I was really hopeful going into this week's Better Call Saul episode. The pilot fell flat for me but the second episode injected some much needed tension as we headed back to the desert, where seemingly everything in the Breaking Bad universe is settled.

But it stalled again this week as Jimmy set about searching for the Kettlemans, a family who I'm in no way invested in and who can happily drown in a thousand freezing seas frankly. His entanglement in Nacho's arrest, forcing him to commit to justice or criminality, or else perilously dance between the two, was building to a classic 'how is he going to get out of this one' situation like those that were so thrilling with Walt in Breaking Bad, yet its climax felt hollow.

Fans are so desperate for Better Call Saul to be brilliant that they are already gleefully making GIFs of him opening a tent and shouting "Here's Johnny!", but it says a lot that this is one of the more memorable moments of this week's episode.

(AMC)

Chuck's (potentially psychosomatic) illness is the one compelling plot strand we have so far but was absent this week, instead we had Jimmy's continued cartoonish war with Mike, who appears as though having wandered lost from the Breaking Bad set, and MacGyver-eque contraptions for concealing voices. Now he is effectively forced to do Nacho and Tuco's bidding BCS should gather pace in the next few episodes, but right now I find myself watching and thinking 'okay, only 20 mins in, it still has time to get better', except it never does.

There are so many parallels with Breaking Bad in terms of plot – makeshift devices, frantic pay phone calls, endless spirals of lies, humiliated protagonists trying to extricate themselves from their shitty life situations, failed romances – but something is missing.

It's the chemistry (both literal and figurative).

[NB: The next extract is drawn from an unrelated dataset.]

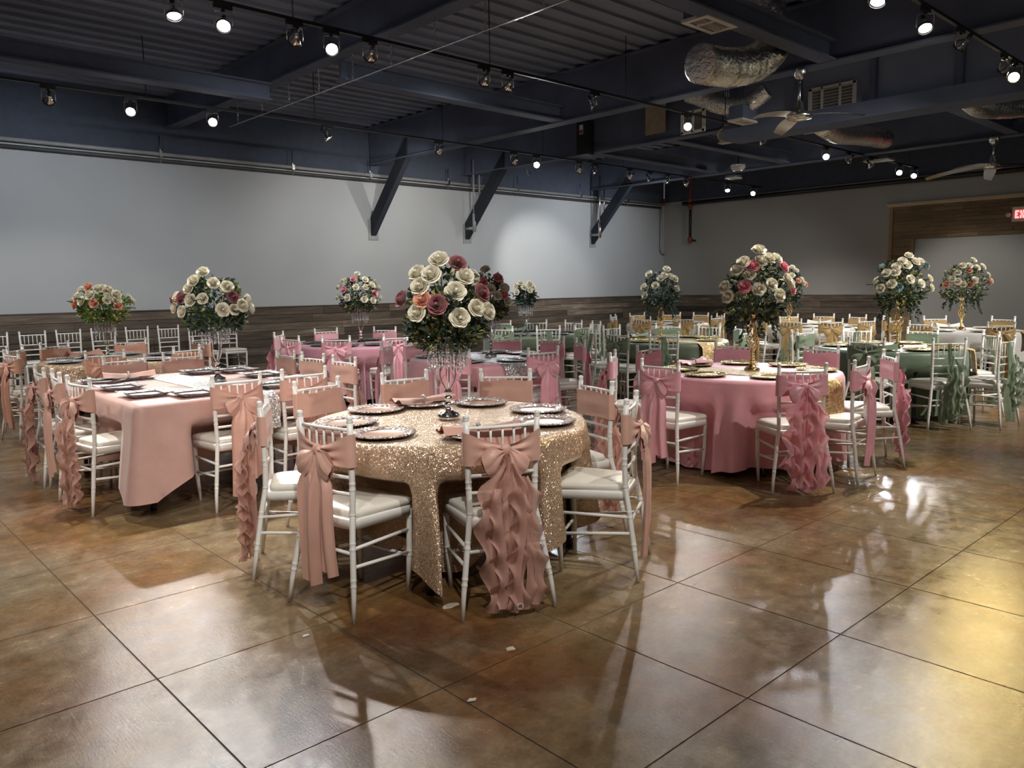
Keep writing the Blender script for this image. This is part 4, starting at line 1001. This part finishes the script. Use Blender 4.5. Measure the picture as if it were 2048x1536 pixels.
def bouquet(x, y, roses, label, dark, acc, zb, nleaf=210, nacc=110, vines=0, big=4, rs=1.0, seed=1):
    t = thing('flower_arrangement', label, 'flowers', (x, y, zb), 0, 'rose arrangements on the stands')
    rd_ = random.Random(seed); W_ = max(abs(r[0]) for r in roses)+.03; zs = [r[1] for r in roses]; zt_ = max(zs)
    core = Vector((0, 0, .06)); st = MB(); P = []
    for i, (dx, z, c) in enumerate(roses):
        k = 1-(dx/(W_+.03))**2-((z-zb-.10)/(zt_-zb+.02))**2
        P.append((dx, z-zb, .24*math.sqrt(max(.03, k))*(1 if c or True else 1), c))
    n0 = len(P)
    for i in range(0, n0, 2):
        dx, z, dep, c = P[i]
        if z < (zt_-zb)*.86: P.append((-dx*.9+.02, z-.02, -max(.10, dep)*.95, 'W' if i % 4 else c))
    for i, (dx, z, dep, c) in enumerate(P):
        p = RIGHT*dx+FRONT*dep+Vector((0, 0, z))
        d = (RIGHT*dx*1.0+FRONT*dep*1.25+Vector((0, 0, .45*(z-.05)+.02))).normalized()
        s_ = rs*.84*rd_.uniform(.90, 1.10)
        o = link('rose', ROSE[c][i % 2], t, p-d*.02, (0, 0, 0)); o.rotation_euler = d.to_track_quat('Z', 'Y').to_euler(); o.scale = (s_, s_, s_)
        st.tube([core*.3, core.lerp(p, .6)+Vector((0, 0, .02)), p-d*.02], .0032, 5)
        for kk in range(3):
            leaf_at(st, p-d*.022, (d*-.3+Vector((rd_.uniform(-1, 1), rd_.uniform(-1, 1), rd_.uniform(-1, 1)))), .05, .008, rd_)
    tag(link('stems', st.mesh('stems', M['stemgreen'], False), t), kind='stuff')
    for nm, mt, cnt, lo in (('foliage', dark, nleaf, 0), ('filler', acc, nacc, 1)):
        q = MB()
        for i in range(cnt):
            a = rd_.uniform(0, 2*PI); f_ = rd_.random()**.4; Hh = (zt_-zb)
            if rd_.random() < .42: zz = rd_.uniform(-.04, .10); r_ = W_*.74*f_*(1-.35*abs(zz-.05)/.1)
            else: zz = rd_.uniform(.04, Hh*.86); r_ = W_*.80*f_*math.sqrt(max(.03, 1-(zz/(Hh+.02))**2))
            p = Vector((r_*math.cos(a), r_*math.sin(a), zz)); d = Vector((math.cos(a), math.sin(a), rd_.uniform(-.5, .9)))+Vector([rd_.uniform(-.7, .7) for _ in range(3)])
            leaf_at(q, p, d, rd_.uniform(.035, .068), rd_.uniform(.009, .018), rd_)
        if lo == 0:
            for k in range(vines):
                a = 2*PI*k/vines+rd_.uniform(-.3, .3); L_ = rd_.uniform(.10, .24)
                for i in range(15):
                    f_ = i/14; p = Vector(((W_*.45+.07*f_)*math.cos(a), (W_*.45+.07*f_)*math.sin(a), .03-L_*f_))
                    for kk in range(2): leaf_at(q, p, Vector((math.cos(a)+rd_.uniform(-1, 1), math.sin(a)+rd_.uniform(-1, 1), -.7)), .045, .011, rd_)
        tag(link(nm, q.mesh(nm, M[mt], False), t), kind='stuff')
    q = MB()
    for i in range(26):
        a = rd_.uniform(0, 2*PI); zz = rd_.uniform(.0, (zt_-zb)*.8); r_ = W_*.86*math.sqrt(max(.05, 1-(zz/(zt_-zb+.03))**2))*rd_.uniform(.75, 1)
        p = Vector((r_*math.cos(a), r_*math.sin(a), zz))
        for k in range(5): leaf_at(q, p, Vector((math.cos(a), math.sin(a), .4))+Vector([rd_.uniform(-1, 1) for _ in range(3)]), .022, .008, rd_)
    tag(link('small_blossoms', q.mesh('small_blossoms', M['blossom'], False), t), kind='stuff')
    for k in range(big):
        a = rd_.uniform(0, 2*PI); zz = rd_.uniform(.02, (zt_-zb)*.6); r_ = W_*rd_.uniform(.55, .85)
        d = Vector((math.cos(a), math.sin(a), rd_.uniform(-.3, .8))).normalized()
        o = link('leaf', LEAFM[dark if dark in LEAFM else 'leafdark'], t, (r_*math.cos(a), r_*math.sin(a), zz)); o.rotation_euler = d.to_track_quat('Y', 'Z').to_euler()
    return t
BQ = {
'T1':((2.72, 3.47),((-0.02,1.65,'W'),(0.08,1.63,'M'),(-0.14,1.58,'W'),(-0.06,1.57,'W'),(-0.12,1.51,'W'),(0.12,1.56,'W'),(0.07,1.48,'W'),(-0.23,1.44,'M'),(-0.14,1.37,'W'),(-0.03,1.41,'M'),(0.09,1.34,'W'),(0.21,1.47,'M'),(0.18,1.39,'W'),(0.24,1.37,'W'),(-0.11,1.44,'P'))),
'T2':((2.58, 6.33),((-0.01,1.65,'W'),(-0.08,1.58,'W'),(-0.12,1.52,'W'),(0.08,1.56,'W'),(0.18,1.53,'W'),(-0.27,1.44,'M'),(-0.23,1.45,'W'),(-0.18,1.45,'M'),(-0.10,1.43,'W'),(0.00,1.44,'W'),(-0.26,1.37,'W'),(-0.18,1.34,'W'),(0.22,1.45,'M'),(0.15,1.35,'W'),(0.23,1.35,'W'),(0.28,1.38,'W'))),
'T3':((2.64, 9.49),((-0.07,1.56,'P'),(-0.17,1.53,'W'),(-0.21,1.45,'W'),(-0.14,1.41,'W'),(-0.04,1.47,'W'),(0.04,1.54,'W'),(0.14,1.52,'W'),(0.22,1.47,'W'),(0.15,1.42,'W'),(0.23,1.41,'W'),(0.01,1.38,'P'),(-0.23,1.37,'P'),(-0.28,1.41,'W'),(0.24,1.35,'P'),(0.09,1.54,'W'))),
'T4':((5.77, 9.25),((0.01,1.70,'W'),(-0.04,1.63,'K'),(-0.18,1.61,'W'),(0.12,1.62,'W'),(-0.25,1.53,'W'),(-0.00,1.52,'W'),(0.13,1.52,'W'),(0.21,1.55,'W'),(-0.17,1.49,'K'),(0.24,1.43,'K'),(-0.27,1.39,'W'),(-0.12,1.38,'W'),(0.11,1.36,'W'),(0.22,1.34,'W'))),
'T5':((5.46, 6.22),((-0.04,1.68,'W'),(-0.10,1.61,'W'),(-0.07,1.55,'K'),(0.09,1.59,'K'),(0.15,1.49,'W'),(0.09,1.41,'W'),(0.19,1.35,'W'),(0.15,1.42,'K'),(-0.16,1.51,'W'),(-0.20,1.41,'W'),(-0.13,1.43,'K'),(-0.07,1.36,'W'),(0.01,1.48,'W'))),
'T6':((8.57, 8.92),((-0.08,1.56,'W'),(-0.15,1.51,'W'),(-0.02,1.49,'W'),(0.07,1.54,'W'),(-0.14,1.41,'W'),(0.07,1.44,'W'),(0.11,1.49,'W'))),
'T7':((6.03, 3.5),((-0.01,1.77,'W'),(-0.14,1.67,'W'),(-0.19,1.61,'W'),(0.00,1.68,'W'),(0.07,1.70,'W'),(0.14,1.70,'W'),(-0.07,1.64,'K'),(0.20,1.63,'K'),(-0.10,1.57,'W'),(-0.14,1.47,'K'),(-0.03,1.45,'W'),(0.08,1.49,'W'),(0.15,1.40,'W'),(0.23,1.53,'W'),(0.26,1.48,'W'),(-0.28,1.47,'W'),(-0.26,1.39,'W'),(0.28,1.44,'K'))),
'T11':((12.53, 6.6),((-0.02,1.76,'W'),(0.04,1.70,'W'),(-0.04,1.62,'W'),(-0.04,1.50,'W'),(0.14,1.55,'W'),(0.07,1.53,'P'),(0.17,1.49,'W'),(0.22,1.47,'P'),(-0.13,1.60,'W'),(-0.19,1.50,'W'))),
'T8':((8.63, 6.37),((0.04,1.70,'W'),(-0.19,1.64,'W'),(-0.05,1.58,'W'),(0.00,1.62,'W'),(0.15,1.57,'W'),(-0.26,1.47,'W'),(-0.12,1.49,'W'),(-0.25,1.36,'W'),(0.17,1.44,'W'),(0.09,1.60,'W'))),
'T9':((9.25, 3.55),((0.01,1.78,'W'),(-0.07,1.72,'W'),(-0.03,1.67,'W'),(-0.14,1.66,'W'),(-0.23,1.59,'W'),(-0.15,1.60,'W'),(0.08,1.71,'W'),(0.15,1.71,'W'),(0.21,1.67,'T'),(-0.00,1.52,'W'),(-0.19,1.47,'W'),(-0.28,1.42,'W'),(-0.13,1.43,'T'),(0.13,1.47,'W'),(0.26,1.52,'W'),(0.28,1.42,'W'))),
'T12':((12.9, 4.05),((0.05,1.79,'W'),(-0.12,1.71,'W'),(-0.03,1.71,'W'),(-0.04,1.64,'P'),(0.09,1.68,'W'),(0.19,1.69,'W'),(-0.19,1.61,'W'),(0.28,1.57,'W'),(-0.26,1.52,'W'),(-0.20,1.48,'W'),(-0.13,1.44,'W'),(0.04,1.50,'W'),(-0.03,1.43,'P'),(0.32,1.46,'P'),(-0.33,1.44,'P'),(0.35,1.48,'W'))),
}
BQI = {  # stand kind, foliage, accent, bottom z, vines, big leaves, rose scale, words
'T1': ('s', 'leafdark', 'leafyellow', 1.205, 0, 7, 1.06, 'large cream and mauve rose arrangement with yellow green foliage on the front table'),
'T2': ('s', 'leafdark', 'leaffresh', 1.22, 0, 5, 1.0, 'cream and mauve rose arrangement above the square dusty rose table'),
'T3': ('s', 'leaffresh', 'leafyellow', 1.20, 0, 4, 1.0, 'cream and peach rose dome with fresh green collar at far left'),
'T4': ('s', 'leafdark', 'leafyellow', 1.22, 0, 5, .9, 'white and hot pink rose arrangement on the mauve table'),
'T5': ('s', 'leafdark', 'leafyellow', 1.20, 0, 4, 1.0, 'cream and pink rose arrangement partly hidden behind the front bouquet'),
'T6': ('s', 'leafblue', 'leafdark', 1.22, 0, 14, .95, 'small white rose arrangement with eucalyptus on the far green table'),
'T7': ('g', 'leafdark', 'leafyellow', 1.22, 9, 5, 1.06, 'large cream and pink rose arrangement with trailing vines on the right front table'),
'T8': ('g', 'leafblue', 'leafdark', 1.24, 9, 8, 1.0, 'white rose arrangement with trailing greenery on the dark green table'),
'T9': ('g', 'leafdark', 'leafyellow', 1.24, 9, 6, 1.05, 'white and dusty teal rose arrangement on the sage green table'),
'T11': ('g', 'leafdark', 'leafblue', 1.22, 8, 5, .95, 'small cream and peach arrangement behind the right front bouquet'),
'T12': ('g', 'leafdark', 'leafyellow', 1.22, 9, 5, 1.0, 'cream and peach rose dome before the grey portal panel')}
for k, (key, ((vx, vy), roses)) in enumerate(BQ.items()):
    kd, dk, ac, zb, vn, bg, rs, lb = BQI[key]
    if kd == 's': silver_stand(vx, vy, f'silver candelabra stand with crystal strands on the {DESC[key]}', zb-VZ-.012-.005)
    else: gold_stand(vx, vy, f'gold openwork stand on the {DESC[key]}', zb-VZ+.015)
    bouquet(vx, vy, roses, lb, dk, ac, zb, 1000 if key in ('T1', 'T7', 'T2') else 750, 330 if key in ('T1', 'T3', 'T5') else 170, vn, bg+6, rs, 40+k)

# ------------------------------------------------------------------ small things on the floor
for k, (x, y, s_, lb) in enumerate(((2.20, 2.83, .045, 'pale scrap under the front table beside its leg'), (2.10, 2.30, .028, 'small pale scrap on the open floor before the front chair'), (1.72, 2.10, .02, 'tiny pale scrap on the lower middle floor'), (1.55, 3.02, .02, 'tiny pale scrap by the ruffled chair at left'))):
    q = MB(); rd_ = random.Random(k); n_ = 9
    pts = [(s_*rd_.uniform(.6, 1.2)*math.cos(2*PI*i/n_), s_*rd_.uniform(.4, .8)*math.sin(2*PI*i/n_)) for i in range(n_)]
    q.add([(a, b, .0008) for a, b in pts]+[(a*.9, b*.9, .003) for a, b in pts], [(i, (i+1) % n_, (i+1) % n_+n_, i+n_) for i in range(n_)]+[tuple(n_+i for i in range(n_))], True)
    tag(link('paper_scrap', q.mesh('paper_scrap', M['scrap'], False), None, (x, y, 0)), lb, 'scrap')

Walt and Jesse's dysfunctional father-son relationship was what held Breaking Bad together, particularly in the first season, but in Better Call Saul we're left alone with Jimmy, as he cracks wise and references 80s TV shows ad infinitum.

I'm sure by the season finale Vince Gilligan et all will have engineered an impressive and intricate plot, but I worry there's no heart at the centre of it.